§ **REQUIREMENT**: Keep to the lines between the one holding "Write part 2" and the one holding "stud(-1.2785, RX-.01, 2.217, 2.2585, -.001, D, 'top_plate', 0)", inclusive, and write them out exactly.

§ **DATASET ENTRIES**:

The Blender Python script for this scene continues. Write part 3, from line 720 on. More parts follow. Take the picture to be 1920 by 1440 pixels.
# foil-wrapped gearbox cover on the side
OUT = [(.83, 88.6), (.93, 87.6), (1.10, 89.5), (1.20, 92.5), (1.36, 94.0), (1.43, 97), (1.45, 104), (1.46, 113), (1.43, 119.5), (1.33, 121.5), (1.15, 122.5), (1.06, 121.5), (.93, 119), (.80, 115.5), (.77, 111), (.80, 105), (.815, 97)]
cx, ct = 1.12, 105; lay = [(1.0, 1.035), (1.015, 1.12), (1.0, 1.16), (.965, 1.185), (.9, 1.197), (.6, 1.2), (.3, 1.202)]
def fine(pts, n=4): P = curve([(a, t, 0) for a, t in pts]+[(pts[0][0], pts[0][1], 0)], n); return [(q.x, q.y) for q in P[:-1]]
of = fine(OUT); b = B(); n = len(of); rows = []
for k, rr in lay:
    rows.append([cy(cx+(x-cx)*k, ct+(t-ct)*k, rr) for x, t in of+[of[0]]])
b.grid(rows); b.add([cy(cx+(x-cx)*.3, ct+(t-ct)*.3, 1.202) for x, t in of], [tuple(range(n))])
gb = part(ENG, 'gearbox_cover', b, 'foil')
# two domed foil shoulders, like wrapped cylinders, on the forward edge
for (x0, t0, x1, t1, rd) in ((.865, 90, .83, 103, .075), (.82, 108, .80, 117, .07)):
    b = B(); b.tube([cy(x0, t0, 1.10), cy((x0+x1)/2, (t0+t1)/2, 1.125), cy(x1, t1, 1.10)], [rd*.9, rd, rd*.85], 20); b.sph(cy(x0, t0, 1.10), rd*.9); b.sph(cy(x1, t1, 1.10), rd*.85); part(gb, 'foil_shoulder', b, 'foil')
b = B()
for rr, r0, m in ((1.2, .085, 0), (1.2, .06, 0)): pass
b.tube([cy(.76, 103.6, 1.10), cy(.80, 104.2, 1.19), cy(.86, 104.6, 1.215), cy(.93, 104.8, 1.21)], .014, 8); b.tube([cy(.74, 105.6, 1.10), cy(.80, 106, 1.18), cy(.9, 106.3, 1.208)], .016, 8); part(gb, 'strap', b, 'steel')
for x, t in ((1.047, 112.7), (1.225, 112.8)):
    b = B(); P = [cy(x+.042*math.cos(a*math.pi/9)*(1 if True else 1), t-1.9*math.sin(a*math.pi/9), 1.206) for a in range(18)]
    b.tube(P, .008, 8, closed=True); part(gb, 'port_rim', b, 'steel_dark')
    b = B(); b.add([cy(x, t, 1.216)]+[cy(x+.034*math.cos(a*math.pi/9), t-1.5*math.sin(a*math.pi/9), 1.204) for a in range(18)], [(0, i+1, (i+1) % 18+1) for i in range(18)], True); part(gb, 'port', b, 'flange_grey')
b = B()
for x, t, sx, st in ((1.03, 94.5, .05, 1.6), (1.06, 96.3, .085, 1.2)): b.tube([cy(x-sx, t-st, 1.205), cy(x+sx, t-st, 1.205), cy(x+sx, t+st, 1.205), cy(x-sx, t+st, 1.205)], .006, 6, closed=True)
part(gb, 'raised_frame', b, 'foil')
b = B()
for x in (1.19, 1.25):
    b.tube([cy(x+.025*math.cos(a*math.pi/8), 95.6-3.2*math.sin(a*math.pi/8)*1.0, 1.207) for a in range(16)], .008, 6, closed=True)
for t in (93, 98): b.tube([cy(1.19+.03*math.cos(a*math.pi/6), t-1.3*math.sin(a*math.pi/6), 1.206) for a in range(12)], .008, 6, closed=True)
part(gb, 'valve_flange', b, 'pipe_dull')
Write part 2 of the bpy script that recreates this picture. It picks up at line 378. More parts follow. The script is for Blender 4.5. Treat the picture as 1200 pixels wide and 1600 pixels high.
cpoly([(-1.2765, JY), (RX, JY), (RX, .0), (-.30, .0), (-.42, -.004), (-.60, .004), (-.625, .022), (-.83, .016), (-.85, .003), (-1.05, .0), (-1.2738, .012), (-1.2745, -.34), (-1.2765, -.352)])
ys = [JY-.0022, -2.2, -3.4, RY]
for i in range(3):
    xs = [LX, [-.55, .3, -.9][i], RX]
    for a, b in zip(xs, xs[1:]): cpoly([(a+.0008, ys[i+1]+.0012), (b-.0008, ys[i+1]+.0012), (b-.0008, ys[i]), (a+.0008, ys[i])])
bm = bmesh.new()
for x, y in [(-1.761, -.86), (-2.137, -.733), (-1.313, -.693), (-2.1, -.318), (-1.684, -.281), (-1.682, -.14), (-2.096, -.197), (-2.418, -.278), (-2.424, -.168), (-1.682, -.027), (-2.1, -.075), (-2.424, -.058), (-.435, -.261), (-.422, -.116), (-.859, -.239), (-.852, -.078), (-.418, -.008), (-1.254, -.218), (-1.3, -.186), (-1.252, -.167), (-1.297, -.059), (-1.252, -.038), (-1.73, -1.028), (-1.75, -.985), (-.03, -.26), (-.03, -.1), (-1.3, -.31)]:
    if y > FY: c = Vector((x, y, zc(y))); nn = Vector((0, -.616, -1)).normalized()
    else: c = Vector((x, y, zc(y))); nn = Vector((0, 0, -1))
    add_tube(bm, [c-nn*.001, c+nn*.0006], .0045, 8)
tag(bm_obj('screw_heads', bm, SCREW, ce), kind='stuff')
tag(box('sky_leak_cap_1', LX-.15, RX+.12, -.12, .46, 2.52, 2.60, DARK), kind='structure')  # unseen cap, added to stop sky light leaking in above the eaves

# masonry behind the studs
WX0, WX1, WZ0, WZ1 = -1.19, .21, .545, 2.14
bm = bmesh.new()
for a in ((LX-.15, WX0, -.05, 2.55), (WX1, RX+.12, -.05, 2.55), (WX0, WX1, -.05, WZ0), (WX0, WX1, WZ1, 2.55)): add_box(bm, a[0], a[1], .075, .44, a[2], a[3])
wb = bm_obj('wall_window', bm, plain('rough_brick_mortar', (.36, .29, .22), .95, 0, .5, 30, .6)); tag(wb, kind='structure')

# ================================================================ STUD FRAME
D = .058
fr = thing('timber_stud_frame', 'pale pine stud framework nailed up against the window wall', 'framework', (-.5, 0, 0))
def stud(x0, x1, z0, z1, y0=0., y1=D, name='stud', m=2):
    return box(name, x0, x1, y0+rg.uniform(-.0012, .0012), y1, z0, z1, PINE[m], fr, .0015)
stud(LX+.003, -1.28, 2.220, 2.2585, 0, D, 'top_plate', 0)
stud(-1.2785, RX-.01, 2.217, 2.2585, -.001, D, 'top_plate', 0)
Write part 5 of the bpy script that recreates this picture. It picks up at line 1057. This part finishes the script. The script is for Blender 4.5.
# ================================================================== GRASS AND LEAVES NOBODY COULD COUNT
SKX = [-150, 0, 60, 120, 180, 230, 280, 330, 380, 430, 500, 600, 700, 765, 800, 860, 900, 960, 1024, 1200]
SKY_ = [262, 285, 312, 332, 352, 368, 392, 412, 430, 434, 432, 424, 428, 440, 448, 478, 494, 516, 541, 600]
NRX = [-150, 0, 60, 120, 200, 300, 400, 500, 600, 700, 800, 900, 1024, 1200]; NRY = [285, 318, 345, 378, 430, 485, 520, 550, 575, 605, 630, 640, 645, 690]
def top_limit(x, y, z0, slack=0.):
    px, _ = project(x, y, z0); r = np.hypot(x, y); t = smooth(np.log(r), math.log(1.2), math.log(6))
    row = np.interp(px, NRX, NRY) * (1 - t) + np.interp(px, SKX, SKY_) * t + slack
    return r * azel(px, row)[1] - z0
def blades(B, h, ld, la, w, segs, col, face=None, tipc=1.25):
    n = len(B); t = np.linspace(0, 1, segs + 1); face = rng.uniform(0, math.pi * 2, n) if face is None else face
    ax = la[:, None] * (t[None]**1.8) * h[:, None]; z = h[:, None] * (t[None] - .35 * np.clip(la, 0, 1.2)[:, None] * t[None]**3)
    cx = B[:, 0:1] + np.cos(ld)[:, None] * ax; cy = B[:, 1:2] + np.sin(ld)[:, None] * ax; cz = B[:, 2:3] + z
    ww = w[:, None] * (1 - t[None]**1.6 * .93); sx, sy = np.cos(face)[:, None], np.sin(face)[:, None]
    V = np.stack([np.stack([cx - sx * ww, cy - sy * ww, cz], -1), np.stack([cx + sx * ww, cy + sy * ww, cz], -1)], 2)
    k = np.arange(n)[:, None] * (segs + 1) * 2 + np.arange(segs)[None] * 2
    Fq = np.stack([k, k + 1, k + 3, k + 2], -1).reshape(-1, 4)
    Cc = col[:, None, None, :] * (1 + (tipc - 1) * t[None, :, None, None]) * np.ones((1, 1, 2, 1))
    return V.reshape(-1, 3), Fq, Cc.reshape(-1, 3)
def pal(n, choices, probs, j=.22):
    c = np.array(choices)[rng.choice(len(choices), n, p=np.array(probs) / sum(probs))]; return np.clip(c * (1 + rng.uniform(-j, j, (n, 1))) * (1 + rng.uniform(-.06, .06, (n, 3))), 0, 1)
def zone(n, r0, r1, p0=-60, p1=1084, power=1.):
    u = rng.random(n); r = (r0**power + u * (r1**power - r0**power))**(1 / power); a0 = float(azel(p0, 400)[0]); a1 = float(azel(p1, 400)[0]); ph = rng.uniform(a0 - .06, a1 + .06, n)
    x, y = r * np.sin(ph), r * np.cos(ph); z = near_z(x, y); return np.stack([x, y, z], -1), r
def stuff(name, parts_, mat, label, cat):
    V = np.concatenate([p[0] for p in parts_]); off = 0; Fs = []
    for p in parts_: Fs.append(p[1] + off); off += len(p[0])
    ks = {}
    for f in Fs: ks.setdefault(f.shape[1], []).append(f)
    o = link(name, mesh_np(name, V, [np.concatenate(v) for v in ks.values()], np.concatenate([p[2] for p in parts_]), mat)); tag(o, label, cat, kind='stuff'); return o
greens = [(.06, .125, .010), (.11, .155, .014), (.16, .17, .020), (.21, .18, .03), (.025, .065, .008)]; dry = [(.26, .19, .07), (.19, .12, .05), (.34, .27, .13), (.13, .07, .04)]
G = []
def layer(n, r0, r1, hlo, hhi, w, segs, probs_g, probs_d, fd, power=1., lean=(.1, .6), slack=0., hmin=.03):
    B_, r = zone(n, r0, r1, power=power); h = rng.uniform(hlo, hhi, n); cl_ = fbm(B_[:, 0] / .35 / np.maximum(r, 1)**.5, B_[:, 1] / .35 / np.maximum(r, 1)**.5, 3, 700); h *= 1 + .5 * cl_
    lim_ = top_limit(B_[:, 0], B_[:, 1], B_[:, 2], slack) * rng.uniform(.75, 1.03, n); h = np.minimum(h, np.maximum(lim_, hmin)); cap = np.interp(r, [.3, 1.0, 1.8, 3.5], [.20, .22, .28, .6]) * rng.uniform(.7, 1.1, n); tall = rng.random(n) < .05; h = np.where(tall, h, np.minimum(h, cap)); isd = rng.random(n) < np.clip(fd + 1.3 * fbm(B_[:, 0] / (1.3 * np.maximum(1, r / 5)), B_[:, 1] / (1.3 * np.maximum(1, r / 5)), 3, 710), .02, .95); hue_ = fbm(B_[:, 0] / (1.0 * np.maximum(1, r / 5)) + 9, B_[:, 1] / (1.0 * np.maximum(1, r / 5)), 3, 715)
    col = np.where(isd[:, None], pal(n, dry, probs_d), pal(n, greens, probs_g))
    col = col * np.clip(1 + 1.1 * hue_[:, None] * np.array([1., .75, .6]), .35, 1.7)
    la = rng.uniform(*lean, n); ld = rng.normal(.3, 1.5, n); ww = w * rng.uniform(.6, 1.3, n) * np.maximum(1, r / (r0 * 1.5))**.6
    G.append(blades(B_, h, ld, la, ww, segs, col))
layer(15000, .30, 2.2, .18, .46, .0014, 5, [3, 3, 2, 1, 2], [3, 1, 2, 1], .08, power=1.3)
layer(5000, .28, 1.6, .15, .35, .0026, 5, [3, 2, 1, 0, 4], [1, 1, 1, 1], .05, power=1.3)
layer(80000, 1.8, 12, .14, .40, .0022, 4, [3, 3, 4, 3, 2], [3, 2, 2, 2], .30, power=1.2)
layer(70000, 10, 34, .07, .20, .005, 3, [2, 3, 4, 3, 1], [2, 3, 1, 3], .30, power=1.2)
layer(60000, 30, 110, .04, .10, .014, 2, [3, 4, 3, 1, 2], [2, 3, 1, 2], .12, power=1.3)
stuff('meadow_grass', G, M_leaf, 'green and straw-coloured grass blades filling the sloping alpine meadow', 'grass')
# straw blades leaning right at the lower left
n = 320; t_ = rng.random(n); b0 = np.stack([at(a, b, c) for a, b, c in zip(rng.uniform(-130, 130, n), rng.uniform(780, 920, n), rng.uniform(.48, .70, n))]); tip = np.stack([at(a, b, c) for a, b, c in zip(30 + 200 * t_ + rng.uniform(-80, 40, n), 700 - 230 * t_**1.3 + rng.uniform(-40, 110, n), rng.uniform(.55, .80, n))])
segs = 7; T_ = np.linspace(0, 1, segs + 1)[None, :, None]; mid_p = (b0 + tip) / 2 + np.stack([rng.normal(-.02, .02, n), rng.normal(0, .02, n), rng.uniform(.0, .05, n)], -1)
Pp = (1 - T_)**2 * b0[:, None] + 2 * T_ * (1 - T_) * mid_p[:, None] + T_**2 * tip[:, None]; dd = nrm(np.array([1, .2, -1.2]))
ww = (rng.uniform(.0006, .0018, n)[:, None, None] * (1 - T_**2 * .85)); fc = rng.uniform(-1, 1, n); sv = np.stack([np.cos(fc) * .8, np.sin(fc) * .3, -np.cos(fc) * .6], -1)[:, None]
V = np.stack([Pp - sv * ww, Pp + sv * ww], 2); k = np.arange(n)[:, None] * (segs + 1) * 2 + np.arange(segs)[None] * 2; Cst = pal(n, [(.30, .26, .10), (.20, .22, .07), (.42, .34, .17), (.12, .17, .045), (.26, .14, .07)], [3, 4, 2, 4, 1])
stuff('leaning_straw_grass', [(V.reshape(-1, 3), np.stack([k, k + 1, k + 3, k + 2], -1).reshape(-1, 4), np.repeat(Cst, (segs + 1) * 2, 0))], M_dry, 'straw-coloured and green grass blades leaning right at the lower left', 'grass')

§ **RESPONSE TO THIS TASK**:
Write part 2 of the bpy script that recreates this picture. It picks up at line 378. More parts follow. The script is for Blender 4.5. Treat the picture as 1200 pixels wide and 1600 pixels high.
cpoly([(-1.2765, JY), (RX, JY), (RX, .0), (-.30, .0), (-.42, -.004), (-.60, .004), (-.625, .022), (-.83, .016), (-.85, .003), (-1.05, .0), (-1.2738, .012), (-1.2745, -.34), (-1.2765, -.352)])
ys = [JY-.0022, -2.2, -3.4, RY]
for i in range(3):
    xs = [LX, [-.55, .3, -.9][i], RX]
    for a, b in zip(xs, xs[1:]): cpoly([(a+.0008, ys[i+1]+.0012), (b-.0008, ys[i+1]+.0012), (b-.0008, ys[i]), (a+.0008, ys[i])])
bm = bmesh.new()
for x, y in [(-1.761, -.86), (-2.137, -.733), (-1.313, -.693), (-2.1, -.318), (-1.684, -.281), (-1.682, -.14), (-2.096, -.197), (-2.418, -.278), (-2.424, -.168), (-1.682, -.027), (-2.1, -.075), (-2.424, -.058), (-.435, -.261), (-.422, -.116), (-.859, -.239), (-.852, -.078), (-.418, -.008), (-1.254, -.218), (-1.3, -.186), (-1.252, -.167), (-1.297, -.059), (-1.252, -.038), (-1.73, -1.028), (-1.75, -.985), (-.03, -.26), (-.03, -.1), (-1.3, -.31)]:
    if y > FY: c = Vector((x, y, zc(y))); nn = Vector((0, -.616, -1)).normalized()
    else: c = Vector((x, y, zc(y))); nn = Vector((0, 0, -1))
    add_tube(bm, [c-nn*.001, c+nn*.0006], .0045, 8)
tag(bm_obj('screw_heads', bm, SCREW, ce), kind='stuff')
tag(box('sky_leak_cap_1', LX-.15, RX+.12, -.12, .46, 2.52, 2.60, DARK), kind='structure')  # unseen cap, added to stop sky light leaking in above the eaves

# masonry behind the studs
WX0, WX1, WZ0, WZ1 = -1.19, .21, .545, 2.14
bm = bmesh.new()
for a in ((LX-.15, WX0, -.05, 2.55), (WX1, RX+.12, -.05, 2.55), (WX0, WX1, -.05, WZ0), (WX0, WX1, WZ1, 2.55)): add_box(bm, a[0], a[1], .075, .44, a[2], a[3])
wb = bm_obj('wall_window', bm, plain('rough_brick_mortar', (.36, .29, .22), .95, 0, .5, 30, .6)); tag(wb, kind='structure')

# ================================================================ STUD FRAME
D = .058
fr = thing('timber_stud_frame', 'pale pine stud framework nailed up against the window wall', 'framework', (-.5, 0, 0))
def stud(x0, x1, z0, z1, y0=0., y1=D, name='stud', m=2):
    return box(name, x0, x1, y0+rg.uniform(-.0012, .0012), y1, z0, z1, PINE[m], fr, .0015)
stud(LX+.003, -1.28, 2.220, 2.2585, 0, D, 'top_plate', 0)
stud(-1.2785, RX-.01, 2.217, 2.2585, -.001, D, 'top_plate', 0)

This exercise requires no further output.